Balmer lines end on n=2. The smallest jump (n=3 → 2) has energy ΔE = 13.6(1/4 − 1/9) eV = 1.89 eV, giving wavelength 656.3 nm — deep red (Hα). The next (n=4 → 2) is 2.55 eV, 486.1 nm — cyan (Hβ). Then 434.0 nm violet (Hγ), 410.2 nm deep violet (Hδ). All four sit in the 400–700 nm visible window, which is why Balmer was the first series identified — by eye, in 1885. Lyman (n_f=1) is too energetic and lands in UV; Paschen (n_f=3) is too gentle and lands in near-IR.
What is fine structure?
Fine structure is the splitting of each n-level by ~10⁻⁴ eV due to relativistic kinetic energy and spin-orbit coupling. The 2p level of hydrogen splits into 2p₁/₂ and 2p₃/₂ states differing by 4.5 × 10⁻⁵ eV — about 10.9 GHz in frequency, or 0.014 nm in the Lyman-α wavelength. Sommerfeld (1916) computed fine structure from a relativistic Bohr model; Dirac's equation (1928) derived it from first principles. The fine structure constant α ≈ 1/137 is the dimensionless parameter that controls the splitting size: ΔE_fine ~ α² · E_Bohr.
What is the 21 cm hyperfine line?
Hyperfine structure comes from the interaction between electron spin and proton spin in the ground state of hydrogen.
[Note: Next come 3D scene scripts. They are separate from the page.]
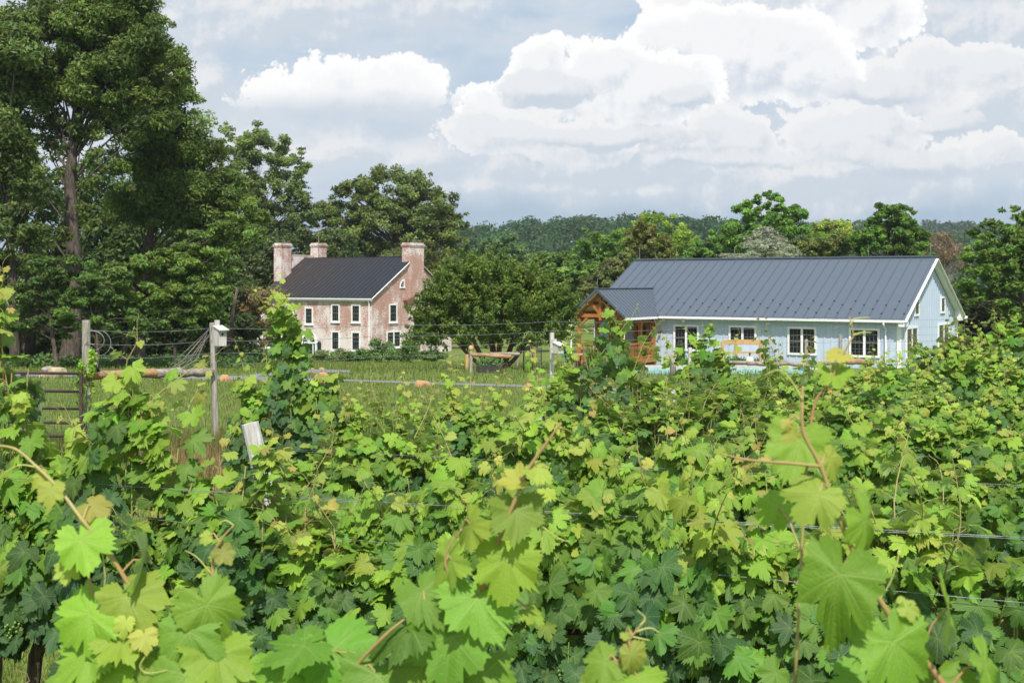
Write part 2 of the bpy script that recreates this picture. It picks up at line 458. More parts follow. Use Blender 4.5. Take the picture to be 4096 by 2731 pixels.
# ------------------------------------------------------------------ blue barn
m, n, out = mat('blue_board_and_batten')
t = n.new('ShaderNodeTexCoord'); o_ = t.outputs['Object']
f = n.noise(n.v('MULTIPLY', o_, (3, 3, .25)), 3.0, 5, .6)
c = n.mix(n.ss(f, .35, .7), (.48, .55, .645), (.42, .49, .585))
principled(n, out, c, .65, .25)
BLUEW = m
m, n, out = mat('standing_seam_metal')
t = n.new('ShaderNodeTexCoord'); o_ = t.outputs['Object']
f = n.noise(o_, .6, 4, .6)
c = n.mix(f, (.086, .107, .136), (.098, .120, .150))
principled(n, out, c, .48, .4, .15)
ROOFM = m
BA = math.atan2(-.547, .837)
C0 = Vector(((3600 - 2048) / F * 66, 66, 0))
bz = lambda rel: CZ + rel
barn = thing('blue_barn', 'long pale blue barn-like house with dark metal roof and timber porch', 'house', (C0.x, C0.y, 0), BA)
L_, W_ = 19.0, 12.5
ze, zr = bz(-2.13), bz(1.33)                    # eave edge and ridge
zb = bz(-5.7)
ov = .42
slope = (zr - ze) / (W_ / 2 + ov)
wtop = ze + slope * ov - .12
# walls with battens
w = MB()
prof = [(0, 0, zb), (0, W_, zb), (0, W_, wtop), (0, W_ / 2, zr - .14), (0, 0, wtop)]
w.prism([(-L_, p[1], p[2]) for p in prof], (L_, 0, 0))
for i in range(int(L_ / .405)):
    x = -L_ + .2 + i * .405; w.box((x, -.03, zb), (x + .075, .01, wtop - .01))
for i in range(int(W_ / .405)):
    y = .25 + i * .405; h = wtop + slope * (min(y, W_ - y)) - .1
    w.box((-.01, y, zb), (.03, y + .075, h))
obj('wall', w, BLUEW, barn)
# corner boards
for (a, b) in (((-.16, -.045, zb), (.045, -.012, wtop - .02)), ((.012, -.012, zb), (.045, .16, wtop - .02)), ((.012, W_ - .16, zb), (.045, W_ + .04, wtop))):
    obj('corner_board', MB().box(a, b), WHITE, barn)
# roof
rt = .10
rf = MB()
xo0, xo1 = -L_ - .35, .36
for sgn in (0, 1):
    def yy(y): return y if sgn == 0 else W_ - y
    a = [(xo0, yy(-ov), ze), (xo0, yy(W_ / 2), zr), (xo0, yy(W_ / 2), zr + rt), (xo0, yy(-ov), ze + rt)]
    if sgn: a = a[::-1]
    rf.prism(a[::-1], (xo1 - xo0, 0, 0))
    k = int((xo1 - xo0) / .61)
    for i in range(k + 1):
        x = xo0 + .03 + i * .6105
        if x > xo1 - .02: break
        rf.beam((x, yy(-ov - .01), ze + rt + .012), (x, yy(W_ / 2), zr + rt + .012), .028, .05)
rf.beam((xo0 - .03, W_ / 2, zr + rt + .03), (xo1 + .03, W_ / 2, zr + rt + .03), .34, .09)
roof = obj('roof', rf, ROOFM, barn)
sg = MB().box((-.045, -.02, 0), (.045, .02, .05)).me('snow_guard'); sg.materials.append(DKMETAL)
ang = math.atan(slope)
for r_i in range(4):
    for i in range(3, 34):
        if (i + r_i) % 2: continue
        x = xo0 + .03 + i * .6105
        if x > xo1 - .1 or (x < -14.3 and r_i > -1): continue
        y = -ov + .45 + r_i * .42
        obj('snow_guard', sg, None, roof, (x, y, ze + rt + slope * (y + ov) + .02), (ang, 0, 0))
for x in (-16.3, -12.2, -8.0, -3.6, .05, -19.0):
    obj('lightning_rod', MB().tube([(x, W_ / 2, zr + rt), (x, W_ / 2, zr + rt + .75)], .017, 5), WIRE, roof)
# trim: gutter, fascia, rake boards, soffit, return boxes
g = MB(); g.box((-14.25, -ov - .12, ze - .10), (.36, -ov - .004, ze + .03)); obj('gutter', g, WHITE, barn)
s_ = MB(); s_.box((-L_ - .3, -ov, ze - .06), (.33, .02, ze - .03)); s_.box((-L_ - .3, W_ - .02, ze - .06), (.33, W_ + ov, ze - .03)); obj('soffit', s_, WHITE, barn)
rk = MB()
for sgn in (0, 1):
    def yy(y): return y if sgn == 0 else W_ - y
    rk.beam((.37, yy(-ov - .05), ze - .06), (.37, yy(W_ / 2), zr - .02), .035, .26, up=(1, 0, .001))
    pr = [(.03, yy(-.0), wtop - .035), (.03, yy(W_ / 2), zr - .145), (.03, yy(W_ / 2), zr - .10), (.03, yy(0), wtop)]
    rk.prism(pr, (.33, 0, 0))
obj('rake_board', rk, WHITE, barn)
for sgn in (0, 1):
    rb = MB()
    def yy(y): return y if sgn == 0 else W_ - y
    pr = [(.045, yy(-ov - .06), ze - .32), (.045, yy(.42), ze - .32), (.045, yy(.42), ze + slope * (ov + .42) - .07), (.045, yy(-ov - .06), ze - .07)]
    rb.prism(pr, (.30, 0, 0)); obj('eave_return', rb, WHITE, barn)
for (x, y, s) in ((-.75, -.09, 1), (.06, W_ + .1, 1)):
    d = MB(); d.tube([(x, y - .42, ze - .06), (x, y - .42, ze - .2), (x, y, ze - .52), (x, y, zb + .3)] if y < 1 else [(x, y + .3, ze - .06), (x, y, ze - .5), (x, y, zb + .3)], .052, 8)
    obj('downpipe', d, WHITE, barn)
# windows
for (x0, x1, z0, z1, r_) in ((-13.48, -11.81, -4.17, -2.60, 4), (-9.92, -8.2, -3.54, -2.58, 2), (-6.33, -4.63, -4.18, -2.58, 4), (-2.78, -1.07, -4.19, -2.58, 4)):
    window(barn, 'window', x0, x1, bz(z0), bz(z1), 'y', -.032, -1, .12, 3, r_, 2, sill=False, mid=r_ == 4)
for (y0, y1, z0, z1, s2) in ((2.75, 3.75, -1.96, -.92, 1), (8.6, 9.62, -1.93, -.90, 1)):
    window(barn, 'window', y0, y1, bz(z0), bz(z1), 'x', .032, 1, .12, 2, 4, 1, sill=False)
for (y0, y1) in ((1.05, 3.4), (8.0, 10.6)):
    window(barn, 'window', y0, y1, bz(-4.25), bz(-2.52), 'x', .032, 1, .12, 3, 4, 2, sill=False)
obj('spotlight', MB().box((.38, W_ + ov, ze - .22), (.55, W_ + ov + .1, ze - .1)).sphere((.5, W_ + ov + .18, ze - .14), .09), WHITE, barn)
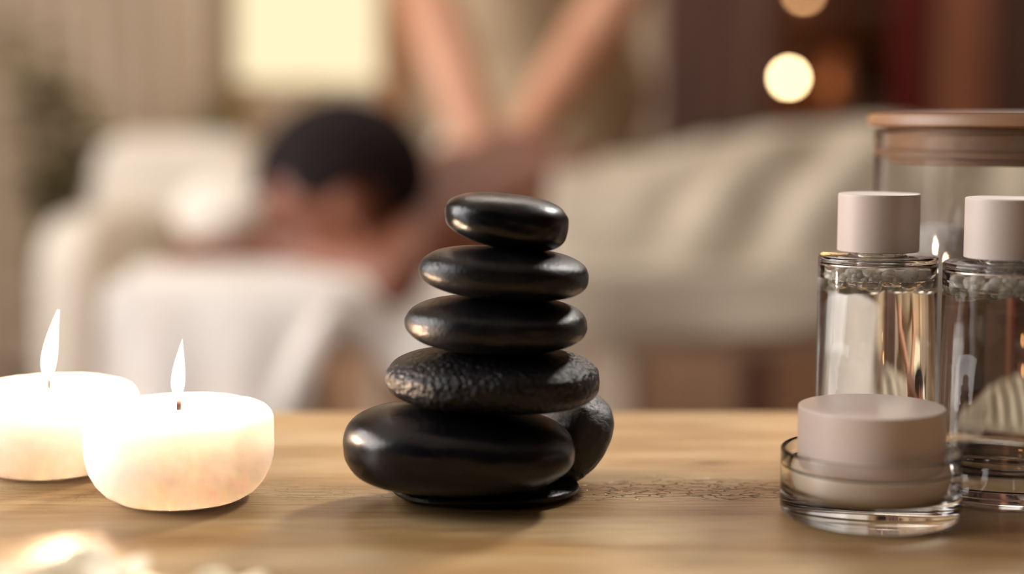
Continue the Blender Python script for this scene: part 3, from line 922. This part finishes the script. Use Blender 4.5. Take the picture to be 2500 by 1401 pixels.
# ------------------------------------------------------------------ bottles
def bottle(px, Y, label, seed):
    c = P(px, 800, Y); t = thing('bottle', (c.x, Y, TT), label, 'bottle', 'clear glass bottles')
    r, hs, w = .0225, .0875, .0018
    prof = [(0, .0008), (r - .004, .0008)] + arc(r - .0022, .0022, .0022, -90, 0, 5) + [(r, hs - .0012)] + arc(r - .0012, hs - .0012, .0012, 0, 90, 4)
    prof += [(.0112, hs), (.0105, hs + .0006), (.0105, hs + .006), (.0078, hs + .006), (.0078, hs - .0025)]
    prof += [(r - w - .0012, hs - .0028)] + [(r - w, hs - .004), (r - w, .0185)] + arc(r - w - .004, .0185, .004, 0, -90, 5)[1:] + [(0, .0140)]
    obj('glass_body', lathe(prof, 128), M['glass'], t, angle=50)
    lr = r - w + .00005; lh = hs - .0085
    prof = [(0, .01395), (r - w - .004, .01395)] + arc(r - w - .004 + .00005, .0185, .004, -90, 0, 5) + [(lr, lh), (lr - .001, lh - .0004), (0, lh - .0004)]
    obj('liquid', lathe(prof, 128), M['liquid'], t, angle=50)
    rd = random.Random(seed); bm = bmesh.new(); R0 = r - w
    for k in range(170):
        br = rd.uniform(.0011, .0030); a = rd.uniform(0, 6.283); q = R0 - br - .0002 if rd.random() < .72 else math.sqrt(rd.random()) * (R0 - br)
        z = lh + rd.uniform(-.0012, .0050 - br * .6)
        ball(bm, (q * math.cos(a), q * math.sin(a), z), (br, br, br * .85), 2)
    obj('foam', bm, M['foam'], t, kind='stuff')
    cr = .0153
    prof = [(0, hs + .0017), (cr - .0004, hs + .0015)] + [(cr, hs + .0018), (cr, hs + .0228)] + arc(cr - .0006, hs + .0228, .0006, 0, 90, 4) + [(0, hs + .0234)]
    obj('cap', lathe(prof, 96), M['cap'], t, angle=40)
    return t


bottle(2139, .622, 'left clear bottle of foaming liquid with a matt cap, behind the cream jar', 1)
bottle(2453, .592, 'right clear bottle with a matt cap, cut by the right edge of the photo', 2)

# ------------------------------------------------------------------ cream jar
jc = P(2126, 1100, .5655)
t = thing('cream_jar', (jc.x, .5655, TT), 'low round glass cream jar with a pale matt lid, in front of the bottles', 'jar')
r = .0313
prof = [(0, .0010), (r - .006, .0010)] + arc(r - .0035, .0040, .0035, -90, 0, 6) + [(r, .0235)] + arc(r - .0009, .0235, .0009, 0, 180, 6) + \
       [(r - .0020, .0190), (r - .0035, .0180), (r - .0035, .0150), (r - .0040, .0100)] + arc(r - .0085, .0130, .0050, -10, -90, 5) + [(0, .0075)]
obj('glass_bowl', lathe(prof, 128), M['glass'], t, angle=50)
rc = r - .0040
obj('cream_cup', lathe([(0, .0084), (rc - .006, .0084)] + arc(rc - .0052, .0136, .0050, -90, 0, 6) + [(rc, .0172), (rc - .001, .0182), (0, .0182)], 96), M['cream'], t, angle=50)
lr = .0254
obj('lid', lathe([(0, .0184), (lr - .0004, .0184), (lr, .0188), (lr, .0388)] + arc(lr - .0006, .0388, .0006, 0, 90, 4) + [(0, .0394)], 128), M['lid'], t, angle=40)

# ------------------------------------------------------------------ large storage jar behind
JY = .700; jx = P(2522, 500, JY).x
t = thing('storage_jar', (jx, JY, TT), 'large glass storage jar with a wooden lid at the right edge, behind the bottles', 'jar')
r = .0672; h = .134; w = .0019
prof = [(0, .0008), (r - .008, .0008)] + arc(r - .006, .0068, .006, -90, 0, 6) + [(r, h - .001)] + arc(r - .0015, h - .0015, .0015, 0, 180, 6) + [(r - w, .010)] + arc(r - w - .005, .0110, .005, 0, -90, 5) + [(0, .006)]
obj('glass_body', lathe(prof, 128), M['glass'], t, angle=50)
obj('lid', lathe([(0, h + .0012), (.0685, h + .0012), (.070, h + .0022), (.070, h + .0055), (.0690, h + .0070), (0, h + .0070)], 128), M['bamboo'], t, angle=40)
obj('lid_plug', lathe([(0, h - .014), (r - w - .0035, h - .014), (r - w - .003, h - .0135), (r - w - .003, h - .0115), (r - w - .0008, h - .0110), (r - w - .0008, h - .0085),
                       (r - w - .003, h - .0080), (r - w - .003, h + .001), (0, h + .001)], 128), M['bamboo'], t, angle=40)
# rolled cloths standing inside
for k, (dx, dy, hh) in enumerate(((-.0445, -.004, .088),)):
    bm = lathe([(0, 0)] + arc(.016, .004, .004, -90, 0, 4) + [(.020, hh - .012)] + arc(.010, hh - .012, .010, 5, 90, 6) + [(.0, hh - .003)], 36)
    for v in bm.verts: v.co.x += .0012 * noise.noise(v.co * 60); v.co.y += .0012 * noise.noise(v.co * 60 + Vector((5, 5, 5)))
    o = obj('rolled_cloth', bm, M['towel']); o.location = (jx + dx, JY + dy, TT + .0062)
    o['label'] = 'white rolled face cloth inside the large jar, seen between the two bottle caps'; o['category'] = 'cloth'


# ------------------------------------------------------------------ blurred cream blossoms in the near foreground
def blossom(px, py, Y, r, label, seed):
    c = P(px, py, Y); rd = random.Random(seed)
    t = thing('blossom', (c.x, Y, TT), label, 'flower', 'cream blossoms in the foreground')
    for ring, (n, tilt, L) in enumerate(((7, 18, 1.0), (6, 45, .8), (5, 68, .6))):
        for k in range(n):
            a = 2 * math.pi * k / n + ring * .5 + rd.uniform(-.1, .1); el = R(tilt + rd.uniform(-6, 6))
            def f(u, v):
                s = v * r * L; wd = r * .42 * math.sin(math.pi * (v * .82 + .12)) * (u - .5) * 2
                rad = .002 + s * math.cos(el * (1 - .3 * v)); zz = .003 + s * math.sin(el) + .25 * abs(wd) * .6
                return (rad * math.cos(a) - wd * math.sin(a), rad * math.sin(a) + wd * math.cos(a), zz)
            o = obj('petal', grid(7, 8, f), M['petal'], t); thicken(o, .0005)
    obj('flower_centre', lathe([(0, 0), (.004, .0), (.005, .003), (.004, .007), (0, .009)], 16), M['gold'], t)
    return t


blossom(165, 1490, .425, .030, 'blurred cream blossom at the lower left corner, nearest the camera', 1)
blossom(510, 1600, .425, .022, 'blurred cream blossom at the bottom edge, just right of the corner one', 2)
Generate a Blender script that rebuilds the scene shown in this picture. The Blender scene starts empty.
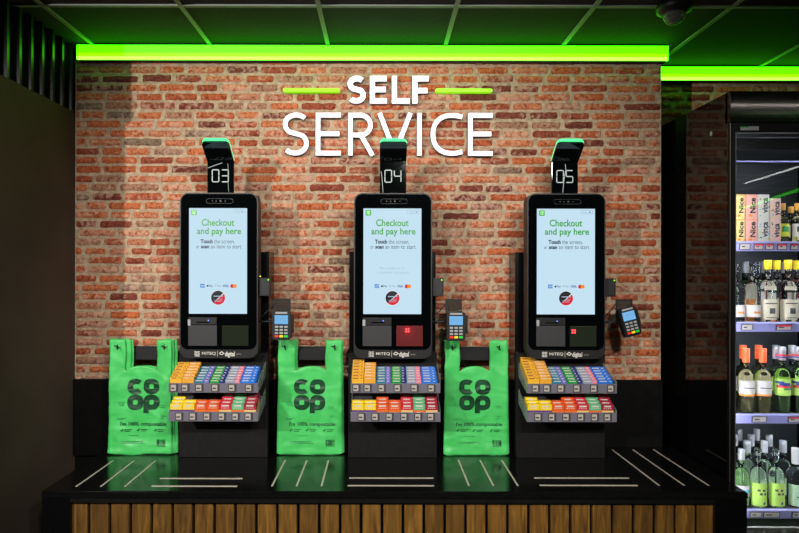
import bpy, bmesh, math, random
from mathutils import Vector, Matrix, noise
random.seed(7)
C = bpy.context.scene.collection
F = 620.0; VX = 382.0; VY = 269.0; CZ = 1.75
def wx(px, Y): return (px - VX) * Y / F
def wz(py, Y): return CZ - (py - VY) * Y / F
def lin(c): 
    return tuple(((v/255)/12.92 if v/255 <= .04045 else ((v/255+.055)/1.055)**2.4) for v in c)

# ---------------------------------------------------------------- materials
def mat(name, rgb, rough=.5, metal=0, emit=None, es=1, trans=0, ior=1.45, spec=.5, coat=0, alpha=1):
    m = bpy.data.materials.new(name); m.use_nodes = True
    b = m.node_tree.nodes['Principled BSDF']
    b.inputs['Base Color'].default_value = (*lin(rgb), 1)
    b.inputs['Roughness'].default_value = rough
    b.inputs['Metallic'].default_value = metal
    b.inputs['IOR'].default_value = ior
    b.inputs['Specular IOR Level'].default_value = spec
    b.inputs['Transmission Weight'].default_value = trans
    b.inputs['Coat Weight'].default_value = coat
    b.inputs['Alpha'].default_value = alpha
    if emit:
        b.inputs['Emission Color'].default_value = (*lin(emit), 1)
        b.inputs['Emission Strength'].default_value = es
    return m
def noisy(m, scale, a, b, stretch=(1,1,1), detail=4, bump=0, lo=.35, hi=.65):
    nt = m.node_tree; N = nt.nodes; L = nt.links; bs = N['Principled BSDF']
    tc = N.new('ShaderNodeTexCoord'); mp = N.new('ShaderNodeMapping'); mp.inputs['Scale'].default_value = stretch
    no = N.new('ShaderNodeTexNoise'); no.inputs['Scale'].default_value = scale; no.inputs['Detail'].default_value = detail
    cr = N.new('ShaderNodeValToRGB')
    cr.color_ramp.elements[0].color = (*lin(a),1); cr.color_ramp.elements[1].color = (*lin(b),1)
    cr.color_ramp.elements[0].position = lo; cr.color_ramp.elements[1].position = hi
    L.new(tc.outputs['Object'], mp.inputs['Vector']); L.new(mp.outputs[0], no.inputs['Vector'])
    L.new(no.outputs['Fac'], cr.inputs[0]); L.new(cr.outputs[0], bs.inputs['Base Color'])
    if bump:
        bp = N.new('ShaderNodeBump'); bp.inputs['Strength'].default_value = bump; bp.inputs['Distance'].default_value = .003
        L.new(no.outputs['Fac'], bp.inputs['Height']); L.new(bp.outputs[0], bs.inputs['Normal'])
    return m
M = {}
M['blackgloss'] = mat('black_gloss', (9,9,10), .2)
M['fridgeside'] = mat('fridge_side_gloss', (8,8,8), .06, spec=.5)
M['glassblack'] = mat('bezel_glass', (5,7,8), .04, spec=.55)
M['blackmat'] = mat('black_powder', (18,18,18), .45)
M['chin'] = mat('charcoal_plastic', (27,26,25), .45)
M['printer'] = mat('printer_grey', (50,50,51), .5)
M['printerdark'] = mat('printer_dark', (25,25,26), .4)
M['panel'] = noisy(mat('black_panel', (12,12,12), .6, spec=.15), 30, (9,9,9), (14,14,13))
M['pedestal'] = noisy(mat('pedestal_panel', (22,21,20), .55, spec=.25), 40, (18,17,16), (25,24,23))
M['leftwall'] = noisy(mat('dark_wall_panel', (84,72,62), .9,spec=.2), 3, (82,70,60), (92,79,68))
M['corr'] = mat('corrugated_dark', (24,30,24), .3)
M['ceil'] = noisy(mat('ceiling_tile', (70,72,70), .9), 120, (30,34,30), (42,46,42), bump=.3)
M['tbar'] = mat('ceiling_bar', (140,146,138), .6)
M['floor'] = noisy(mat('floor_vinyl', (60,58,55), .3), 12, (52,50,48), (66,63,60))
M['wtop'] = noisy(mat('worktop_black', (14,14,14), .16), 60, (11,11,11), (17,17,17))
M['strip'] = mat('inlay_metal', (205,195,180), .45, metal=.15)
M['white'] = mat('white', (235,235,235), .5)
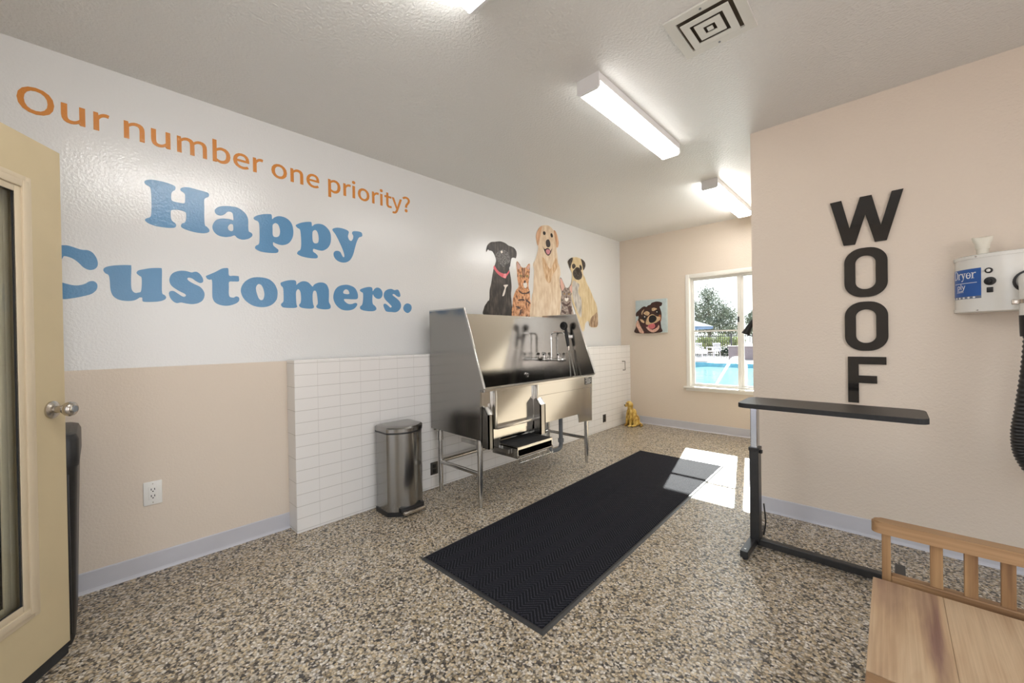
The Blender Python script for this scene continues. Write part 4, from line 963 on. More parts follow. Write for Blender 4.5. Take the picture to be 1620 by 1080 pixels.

The two spins can be parallel (slightly higher energy) or anti-parallel — splitting the 1s level by 5.87 μeV. A transition between these gives a photon at 1420.4057517 MHz, wavelength 21.106 cm. This 21 cm line is the universe's most-observed spectral feature: it traces neutral hydrogen across galaxies and is forecast for SETI signal hunts. It's also one of the most-precisely-measured frequencies in physics — known to ~13 significant figures.
Why is the ionization energy 13.6 eV?
13.6 eV is the energy required to lift the electron from the ground state (n=1, E₁ = −13.6 eV) to E=0 (escape). The number comes from R_H · h · c, where R_H is the Rydberg constant, h Planck's constant, and c the speed of light — alternatively, m_e · c² · α² / 2 in natural units. The factor of 13.6 sets the scale of all chemistry: covalent bond energies are ~few eV (a few percent of the ionization energy), thermal energy at room temperature is 0.025 eV (chemistry is mostly cold to atoms), and the temperature where hydrogen starts to ionize is ~150,000 K — far above stellar surface temperatures but cool by stellar-interior standards.
How does hydrogen spectroscopy test QED?
The 1s → 2s transition in hydrogen has been measured to 13 significant figures by the Hänsch group: 2,466,061,413,187,035 Hz. Compared to QED calculations including vacuum polarization, vertex corrections, and recoil terms, agreement extends to about 10 ppb — limited by knowledge of the proton's charge radius. The 1947 Lamb shift (splitting of 2s₁/₂ from 2p₁/₂ by ~1 GHz, classically forbidden) was the experimental kick that motivated QED; modern measurements of Lyman-α and Rydberg constants remain among the most stringent tests of fundamental physics.